SLAM stands for Simultaneous Localization and Mapping. It solves a specific problem for any construction robot: a robot needs a map to know where it is, but it needs to know where it is to build that map. SLAM handles both tasks simultaneously.
Two outputs come out of this process:
Localization: the robot's position and orientation within its environment, updated continuously
Mapping: a 2D or 3D representation of the surrounding space, used later for path planning and obstacle avoidance
Inside buildings under construction, SLAM is often a practical way for a construction robot to localize itself. This matters because construction firms are under pressure to do more with fewer skilled workers, a shortage widely reported across the industry. A construction robot that can locate itself and move safely without a person guiding every step is one practical answer to that pressure.

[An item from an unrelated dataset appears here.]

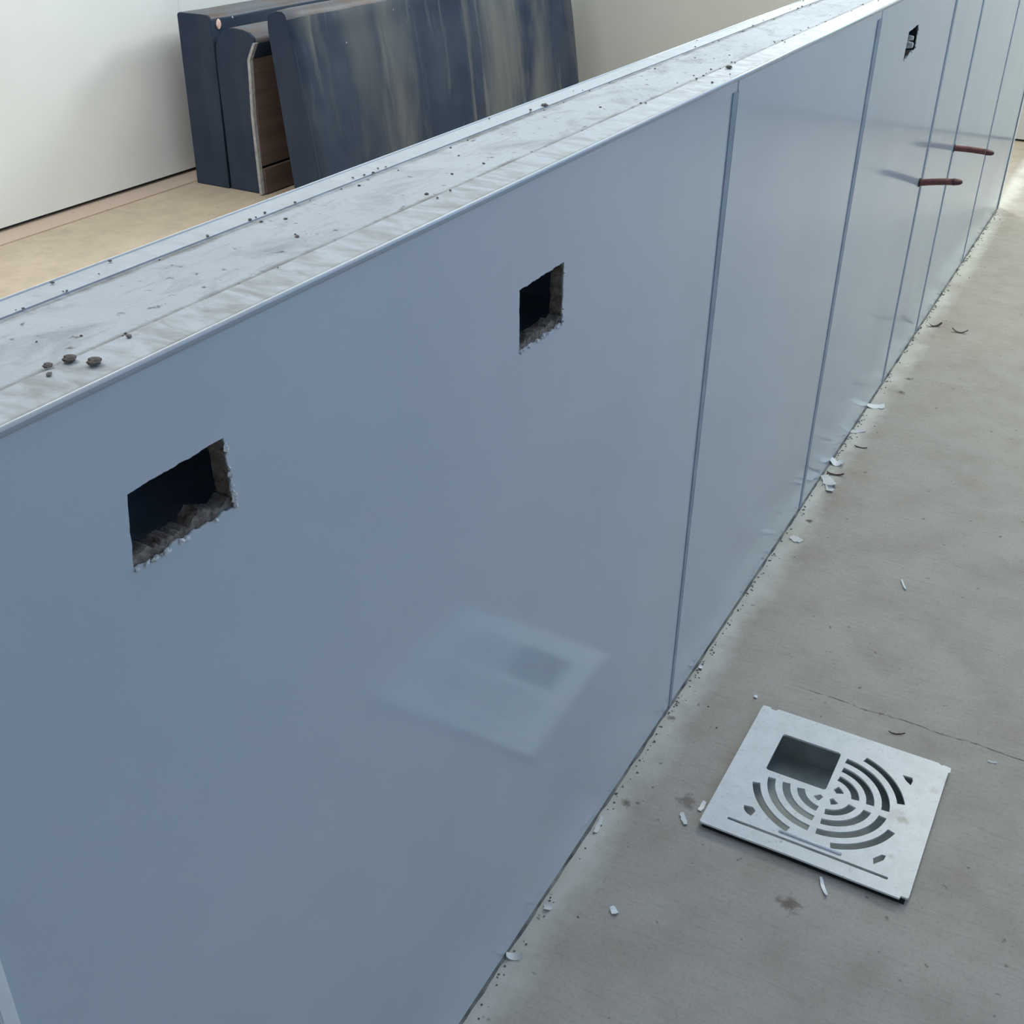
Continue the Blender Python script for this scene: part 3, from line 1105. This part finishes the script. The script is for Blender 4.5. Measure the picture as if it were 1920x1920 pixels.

A SLAM system used in a construction robot typically consists of two connected parts.
— The front end processes raw data from LiDAR units or cameras and extracts key features from the surrounding environment. It compares consecutive readings to estimate how the robot has moved between them.
— The back end handles correction. Through a process known as loop closure, the system recognizes when a construction robot has returned to a location it has already mapped and uses that recognition to correct accumulated drift over the course of the work.
Many construction robots combine LiDAR, an inertial measurement unit (IMU), and visual sensors. This sensor fusion helps the system stay stable amid dust, changing lighting, and general clutter on an active job site.
Some systems split this work between the robot and a remote server. The robot itself handles the initial on-site scan, filtering out noise and building a rough point cloud in real time. Heavier processing, such as full modeling or compliance checks against a design file, can then run on cloud infrastructure, since these calculations demand more computing power than a small on-site unit can hold.
There are several SLAM methods, and different construction robot products may be built around different approaches.
· LiDAR SLAM uses laser scanning to build a point cloud. It usually works well in low light or dark areas, such as basements and enclosed spaces. However, it often costs more, and it may be less effective in long, repetitive corridors.
· Visual SLAM (vSLAM) uses cameras to capture images and detect visual features. It is often more compact and lower-cost, but it can be affected by lighting changes and by plain surfaces with little texture.
· Hybrid SLAM combines LiDAR and visual data. This can improve reliability on construction sites, where conditions may change from one area to another.
In practice, many construction robots use multiple sensors to improve accuracy and reliability. As an innovative company in the construction robotics field, Legend Robot integrates multi-sensor fusion technology to enable real-time localization and navigation, allowing robots to operate efficiently in narrow or obstacle-rich spaces without manual guidance.
SLAM is used in a variety of tasks in intelligent construction projects. In indoor scenarios, SLAM builds a real-time 3D map and performs localization through multi-sensor fusion, providing foundational support for path planning, dynamic obstacle avoidance, and task execution.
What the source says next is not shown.